> Requirement: Repeat the full listing below verbatim and keep the images out.

┌──

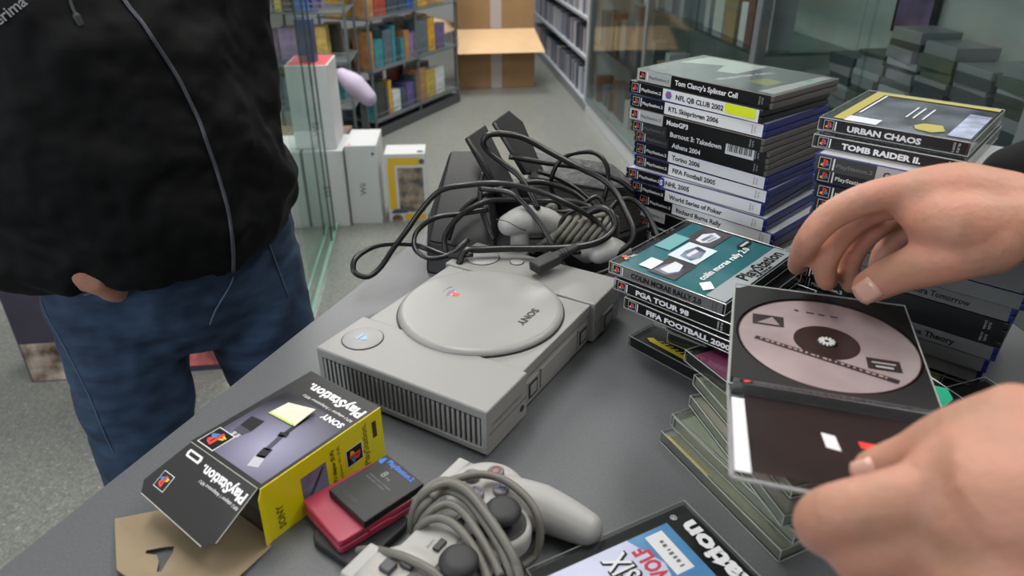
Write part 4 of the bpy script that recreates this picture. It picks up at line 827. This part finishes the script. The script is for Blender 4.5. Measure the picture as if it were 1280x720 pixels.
o = MB().cap_tube([(0,0,0),(14,6,2),(30,10,-4)], [14, 16, 11], 16, .9).build('pad_grip', CGR, None, True); o.rotation_euler = (0,0,0); q = aty(748, 316, 735); o.location = (q.x/1000, q.y/1000, T+max(q.z, 16)/1000); tag(o, 'pale grey rounded grip poking out of the cables beside the teal cover', 'controller')
# ------------------------------------------------------------------ black pedal unit behind the console
PB_ = mat('pedal_black', (27, 27, 29), .5, bump=.1, bscale=500); PBR = mat('pedal_ridged', (33, 32, 32), .5, bump=.8, bscale=60, stretch=(1, 1, 8))
pd = thing('pedal_unit', 'black plastic pedal unit with two upright pedals behind the console', 'pedals', (0,0,0))
def aq(px, py, y): return aty(px, py, y)
def slab(pts, thick, nm, m, bev=2):
    P = [Vector(p) for p in pts]; n = (P[1]-P[0]).cross(P[-1]-P[0]).normalized()*thick; k = len(P)
    return MB().add(P+[p+n for p in P], [tuple(range(k)), tuple(range(2*k-1, k-1, -1))]+[(i,(i+1)%k,k+(i+1)%k,k+i) for i in range(k)]).build(nm, m, pd, bevel=bev, seg=3)
A_ = [on(548,318,0), on(700,345,0)]
# main housing: faceted wedge
fx0 = aq(546, 290, 850).x; 
hb = [(-108, 800), (-20, 765), (120, 800), (205, 870), (160, 985), (-60, 985), (-118, 900)]
MB().prism(hb, 0, 40, [(-104, 806), (-20, 772), (118, 806), (200, 872), (156, 980), (-58, 980), (-114, 902)]).build('base_plate', PB_, pd, bevel=3)
MB().add([(-104,806,40),(-20,772,40),(-10,905,40),(-112,900,40), (-92,850,86),(-34,846,92),(-24,900,128),(-80,900,128)], [(0,1,5,4),(1,2,6,5),(2,3,7,6),(3,0,4,7),(4,5,6,7),(3,2,1,0)]).build('pedal_housing', PB_, pd, bevel=3)
MB().add([(14,812,40),(118,812,40),(190,872,40),(150,972,40),(20,972,40), (24,862,104),(116,850,92),(168,880,84),(140,955,92),(26,955,110)], [(0,1,6,5),(1,2,7,6),(2,3,8,7),(3,4,9,8),(4,0,5,9),(5,6,7,8,9),(4,3,2,1,0)]).build('ridged_housing', PBR, pd, bevel=3)
MB().tube([(24,861,105),(116,849,93),(168,879,85)], 1.2, 5).build('housing_seam', PD, pd)
def pedal(q):       # quad outline in the image with depths
    return slab([aq(*p) for p in q], 9, 'pedal', PB_, 2)
pedal([(582,172,868),(607,155,884),(655,252,850),(628,254,838)])
pedal([(616,152,900),(636,137,912),(654,152,908),(681,215,888),(655,218,876)])
MB().tube([aq(584,174,864), aq(606,205,852), aq(628,252,834)], 3, 6).build('pedal_edge', PB_, pd, True); MB().tube([aq(617,154,896), aq(640,190,884), aq(655,216,872)], 3, 6).build('pedal_edge', PB_, pd, True)
MB().box(-44, 34, 856, 884, 40, 96).build('hinge_block', PB_, pd, bevel=3)
# ------------------------------------------------------------------ cables
BK = mat('cable_black', (15, 15, 17), .38, coat=.12)
def cb(lab, pts, r=3.1, flat=1.0, m=BK, nm='power_cable'):
    P = []
    for px, py, y in pts:
        p = aty(px, py, y)
        if p.z < r+.6: p = on(px, py, r+.6)
        P.append(p)
    return cable(nm, lab, P, r, m, 8, flat, 'black cables tangled behind the console')
cb('flat black cable whose long loop hangs left over the counter edge', [(790,345,720),(752,283,760),(704,252,760),(660,236,765),(624,229,770),(586,231,775),(551,238,775),(527,262,772),(510,286,768),(492,310,760),(475,335,745),(459,346,735),(443,340,735),(444,324,745),(461,311,765),(482,305,775),(513,305,775),(534,311,770),(560,320,745),(590,318,730)], 3.4)
cb('black cable looping low at the left beside the flat one', [(610,262,790),(579,267,790),(545,272,785),(524,286,778),(517.5,300,765),(521,314,750),(538,323,742),(562,318,745),(585,300,770)], 3.0)
cb('black cable making the tall rounded arch over the pedals', [(673,262,770),(652,224,790),(631,206,800),(610,189,805),(604,177,805),(612,168.5,805),(631,167.5,810),(656,173,815),(687,190,815),(725,210,810),(753,224,800),(770,241,785),(781,262,765),(791,286,745),(788,304,735),(770,318,730)], 3.6)
cb('black cable making the small high arch left of the tall stack', [(700,262,830),(689,234,830),(694,210,830),(708,195,830),(729,190,830),(746,192.5,830),(758,206,825),(760,228,820),(753,256,815)], 2.8)
cb('thick black cable running level across the top of the console', [(574,330,725),(582,314,735),(604,312,738),(638,310.5,738),(673,310.5,735),(708,309.5,730),(735.5,306,728),(756,298,730),(768.5,283,740),(763,265,750),(748,260,760),(732,268,765)], 4.2)
cb('black cable dropping from the grey gamepad to the teal cover', [(600,236,790),(634,240,780),(652,252,768),(673,276,755),(687,300,742),(701,326,730),(715,340,720),(735.5,345,714),(752,341,712),(768,334,714)], 3.0)
cb('black cable curving over the left side of the pedal housing', [(558,318,760),(556,297,770),(569,276,780),(586,262,785),(610.5,251.5,790),(638,250,795),(680,251.5,795),(708,251.5,790),(735.5,258,785),(760,276,780)], 3.4)
cb('black cable standing between the pedal housing and the grey gamepad', [(603,216,830),(600,238,815),(602,262,800),(610,284,785),(618,300,775)], 3.0)
cb('black cable running behind the two pedals to the tall stack', [(636,196,860),(683,204,860),(725,210,860),(770,224,860),(793,240,850)], 3.2)
cb('black cable bowing down beside the lower end of the tall stack', [(757,268,780),(774,251,790),(791,250,790),(805,262,780),(815,279,765),(822,296,750)], 3.2)
cb('thin black cable crossing above the cord bundle', [(655,236,810),(690,262,790),(720,262,785),(744,246,790),(756,258,785),(760,280,775),(748,300,765)], 2.6)
cb('black cable wound once around the cord bundle', [(700,300,765),(702,276,775),(722,262,780),(748,262,780),(762,276,775),(756,296,765),(740,312,755),(716,316,752)], 2.8)
cb('black cable running from pedals to the right behind the bundle', [(672,214,850),(700,224,850),(726,240,845),(748,262,830),(766,286,800)], 3.0)
cb('black cable in a wide curve over the pedal housing front', [(560,300,790),(572,270,805),(600,246,815),(640,232,820),(676,228,820),(716,240,815),(742,262,805)], 3.2)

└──

> Exercise solution:
Write part 4 of the bpy script that recreates this picture. It picks up at line 827. This part finishes the script. The script is for Blender 4.5. Measure the picture as if it were 1280x720 pixels.
o = MB().cap_tube([(0,0,0),(14,6,2),(30,10,-4)], [14, 16, 11], 16, .9).build('pad_grip', CGR, None, True); o.rotation_euler = (0,0,0); q = aty(748, 316, 735); o.location = (q.x/1000, q.y/1000, T+max(q.z, 16)/1000); tag(o, 'pale grey rounded grip poking out of the cables beside the teal cover', 'controller')
# ------------------------------------------------------------------ black pedal unit behind the console
PB_ = mat('pedal_black', (27, 27, 29), .5, bump=.1, bscale=500); PBR = mat('pedal_ridged', (33, 32, 32), .5, bump=.8, bscale=60, stretch=(1, 1, 8))
pd = thing('pedal_unit', 'black plastic pedal unit with two upright pedals behind the console', 'pedals', (0,0,0))
def aq(px, py, y): return aty(px, py, y)
def slab(pts, thick, nm, m, bev=2):
    P = [Vector(p) for p in pts]; n = (P[1]-P[0]).cross(P[-1]-P[0]).normalized()*thick; k = len(P)
    return MB().add(P+[p+n for p in P], [tuple(range(k)), tuple(range(2*k-1, k-1, -1))]+[(i,(i+1)%k,k+(i+1)%k,k+i) for i in range(k)]).build(nm, m, pd, bevel=bev, seg=3)
A_ = [on(548,318,0), on(700,345,0)]
# main housing: faceted wedge
fx0 = aq(546, 290, 850).x; 
hb = [(-108, 800), (-20, 765), (120, 800), (205, 870), (160, 985), (-60, 985), (-118, 900)]
MB().prism(hb, 0, 40, [(-104, 806), (-20, 772), (118, 806), (200, 872), (156, 980), (-58, 980), (-114, 902)]).build('base_plate', PB_, pd, bevel=3)
MB().add([(-104,806,40),(-20,772,40),(-10,905,40),(-112,900,40), (-92,850,86),(-34,846,92),(-24,900,128),(-80,900,128)], [(0,1,5,4),(1,2,6,5),(2,3,7,6),(3,0,4,7),(4,5,6,7),(3,2,1,0)]).build('pedal_housing', PB_, pd, bevel=3)
MB().add([(14,812,40),(118,812,40),(190,872,40),(150,972,40),(20,972,40), (24,862,104),(116,850,92),(168,880,84),(140,955,92),(26,955,110)], [(0,1,6,5),(1,2,7,6),(2,3,8,7),(3,4,9,8),(4,0,5,9),(5,6,7,8,9),(4,3,2,1,0)]).build('ridged_housing', PBR, pd, bevel=3)
MB().tube([(24,861,105),(116,849,93),(168,879,85)], 1.2, 5).build('housing_seam', PD, pd)
def pedal(q):       # quad outline in the image with depths
    return slab([aq(*p) for p in q], 9, 'pedal', PB_, 2)
pedal([(582,172,868),(607,155,884),(655,252,850),(628,254,838)])
pedal([(616,152,900),(636,137,912),(654,152,908),(681,215,888),(655,218,876)])
MB().tube([aq(584,174,864), aq(606,205,852), aq(628,252,834)], 3, 6).build('pedal_edge', PB_, pd, True); MB().tube([aq(617,154,896), aq(640,190,884), aq(655,216,872)], 3, 6).build('pedal_edge', PB_, pd, True)
MB().box(-44, 34, 856, 884, 40, 96).build('hinge_block', PB_, pd, bevel=3)
# ------------------------------------------------------------------ cables
BK = mat('cable_black', (15, 15, 17), .38, coat=.12)
def cb(lab, pts, r=3.1, flat=1.0, m=BK, nm='power_cable'):
    P = []
    for px, py, y in pts:
        p = aty(px, py, y)
        if p.z < r+.6: p = on(px, py, r+.6)
        P.append(p)
    return cable(nm, lab, P, r, m, 8, flat, 'black cables tangled behind the console')
cb('flat black cable whose long loop hangs left over the counter edge', [(790,345,720),(752,283,760),(704,252,760),(660,236,765),(624,229,770),(586,231,775),(551,238,775),(527,262,772),(510,286,768),(492,310,760),(475,335,745),(459,346,735),(443,340,735),(444,324,745),(461,311,765),(482,305,775),(513,305,775),(534,311,770),(560,320,745),(590,318,730)], 3.4)
cb('black cable looping low at the left beside the flat one', [(610,262,790),(579,267,790),(545,272,785),(524,286,778),(517.5,300,765),(521,314,750),(538,323,742),(562,318,745),(585,300,770)], 3.0)
cb('black cable making the tall rounded arch over the pedals', [(673,262,770),(652,224,790),(631,206,800),(610,189,805),(604,177,805),(612,168.5,805),(631,167.5,810),(656,173,815),(687,190,815),(725,210,810),(753,224,800),(770,241,785),(781,262,765),(791,286,745),(788,304,735),(770,318,730)], 3.6)
cb('black cable making the small high arch left of the tall stack', [(700,262,830),(689,234,830),(694,210,830),(708,195,830),(729,190,830),(746,192.5,830),(758,206,825),(760,228,820),(753,256,815)], 2.8)
cb('thick black cable running level across the top of the console', [(574,330,725),(582,314,735),(604,312,738),(638,310.5,738),(673,310.5,735),(708,309.5,730),(735.5,306,728),(756,298,730),(768.5,283,740),(763,265,750),(748,260,760),(732,268,765)], 4.2)
cb('black cable dropping from the grey gamepad to the teal cover', [(600,236,790),(634,240,780),(652,252,768),(673,276,755),(687,300,742),(701,326,730),(715,340,720),(735.5,345,714),(752,341,712),(768,334,714)], 3.0)
cb('black cable curving over the left side of the pedal housing', [(558,318,760),(556,297,770),(569,276,780),(586,262,785),(610.5,251.5,790),(638,250,795),(680,251.5,795),(708,251.5,790),(735.5,258,785),(760,276,780)], 3.4)
cb('black cable standing between the pedal housing and the grey gamepad', [(603,216,830),(600,238,815),(602,262,800),(610,284,785),(618,300,775)], 3.0)
cb('black cable running behind the two pedals to the tall stack', [(636,196,860),(683,204,860),(725,210,860),(770,224,860),(793,240,850)], 3.2)
cb('black cable bowing down beside the lower end of the tall stack', [(757,268,780),(774,251,790),(791,250,790),(805,262,780),(815,279,765),(822,296,750)], 3.2)
cb('thin black cable crossing above the cord bundle', [(655,236,810),(690,262,790),(720,262,785),(744,246,790),(756,258,785),(760,280,775),(748,300,765)], 2.6)
cb('black cable wound once around the cord bundle', [(700,300,765),(702,276,775),(722,262,780),(748,262,780),(762,276,775),(756,296,765),(740,312,755),(716,316,752)], 2.8)
cb('black cable running from pedals to the right behind the bundle', [(672,214,850),(700,224,850),(726,240,845),(748,262,830),(766,286,800)], 3.0)
cb('black cable in a wide curve over the pedal housing front', [(560,300,790),(572,270,805),(600,246,815),(640,232,820),(676,228,820),(716,240,815),(742,262,805)], 3.2)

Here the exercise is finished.